I never played sports in school, and had never ran very far in my life, but I was really good at walking, so I figured learning how to run wouldn't be all that hard.  It might not have been either, if they had trained us properly.  The first time we ran a mile, and that wasn't so bad.  The sergeant told us that we would be running 5 miles a day before we were done with basic training.  I figured that, if we ran five days a week and increased the distance by 1/4 mile each day, we would be up to five miles long before our eight weeks of basic were done.  But that's not how we did it.  We didn't run at all for the next two weeks, and then we ran five miles all at once.

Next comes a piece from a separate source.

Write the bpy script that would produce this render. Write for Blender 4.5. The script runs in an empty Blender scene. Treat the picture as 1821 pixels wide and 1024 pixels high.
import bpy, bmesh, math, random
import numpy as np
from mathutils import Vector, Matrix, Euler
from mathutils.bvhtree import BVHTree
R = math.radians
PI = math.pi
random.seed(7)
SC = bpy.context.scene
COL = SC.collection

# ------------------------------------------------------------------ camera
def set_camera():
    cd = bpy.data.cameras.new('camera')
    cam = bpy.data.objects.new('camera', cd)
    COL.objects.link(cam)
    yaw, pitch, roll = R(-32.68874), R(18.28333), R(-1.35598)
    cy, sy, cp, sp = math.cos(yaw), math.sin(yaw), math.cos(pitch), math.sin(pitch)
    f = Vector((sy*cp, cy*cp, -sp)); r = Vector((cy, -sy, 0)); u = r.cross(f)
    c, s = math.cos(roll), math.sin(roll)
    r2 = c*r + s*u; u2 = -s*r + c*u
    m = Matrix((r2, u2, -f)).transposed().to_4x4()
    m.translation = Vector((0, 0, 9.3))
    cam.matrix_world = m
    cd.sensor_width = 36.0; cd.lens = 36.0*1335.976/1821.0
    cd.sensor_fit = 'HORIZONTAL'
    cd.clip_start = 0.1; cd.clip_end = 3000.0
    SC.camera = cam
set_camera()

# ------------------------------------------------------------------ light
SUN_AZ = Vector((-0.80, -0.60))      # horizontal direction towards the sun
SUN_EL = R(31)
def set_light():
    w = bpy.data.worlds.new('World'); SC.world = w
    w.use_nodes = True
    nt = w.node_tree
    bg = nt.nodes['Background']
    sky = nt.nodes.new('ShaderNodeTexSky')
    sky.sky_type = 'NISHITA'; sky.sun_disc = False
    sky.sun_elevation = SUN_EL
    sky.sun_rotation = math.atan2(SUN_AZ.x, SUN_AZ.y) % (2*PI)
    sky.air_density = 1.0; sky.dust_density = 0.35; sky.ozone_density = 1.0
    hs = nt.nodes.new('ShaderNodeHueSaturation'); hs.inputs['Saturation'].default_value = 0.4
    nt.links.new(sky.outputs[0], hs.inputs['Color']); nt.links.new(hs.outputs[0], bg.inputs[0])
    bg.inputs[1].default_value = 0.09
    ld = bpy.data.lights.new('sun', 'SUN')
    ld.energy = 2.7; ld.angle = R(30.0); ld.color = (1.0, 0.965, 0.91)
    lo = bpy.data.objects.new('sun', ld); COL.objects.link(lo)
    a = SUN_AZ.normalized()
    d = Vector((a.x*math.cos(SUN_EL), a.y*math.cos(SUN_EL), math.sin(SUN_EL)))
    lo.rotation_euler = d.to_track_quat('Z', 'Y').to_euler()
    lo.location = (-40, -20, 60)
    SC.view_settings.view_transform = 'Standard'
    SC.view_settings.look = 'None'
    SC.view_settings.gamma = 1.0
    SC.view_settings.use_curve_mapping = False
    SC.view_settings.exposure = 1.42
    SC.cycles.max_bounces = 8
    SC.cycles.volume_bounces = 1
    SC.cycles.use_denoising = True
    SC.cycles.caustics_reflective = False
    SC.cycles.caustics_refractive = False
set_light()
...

Although I had never played sports, I had done a little amateur weight lifting with some guys who knew how, so I knew that wasn't how you are supposed to train for any physical activity.  Right after our five mile run, I talked it over with another guy who had actually ran competitively in school, and he agreed with me.  We decided that, if we wanted to learn this shit, we would have to take responsibility for our own training.  So, after supper, we went out to this quarter mile track out back and ran around it five times.  Our platoon sergeant, the same one that had been drunk the other night, saw us running and followed us back to the barracks afterwards.  He announced that our previous five mile run obviously hadn't been enough for us, so we were all going to do it again right now.  This made me and the other guy really unpopular with the rest of the platoon.  I don't know about the other guy, but I never did anything like that again.  For the rest of my time in the army, I never ran when I could walk, I never walked when I could sit, and I never just sat when I could sleep.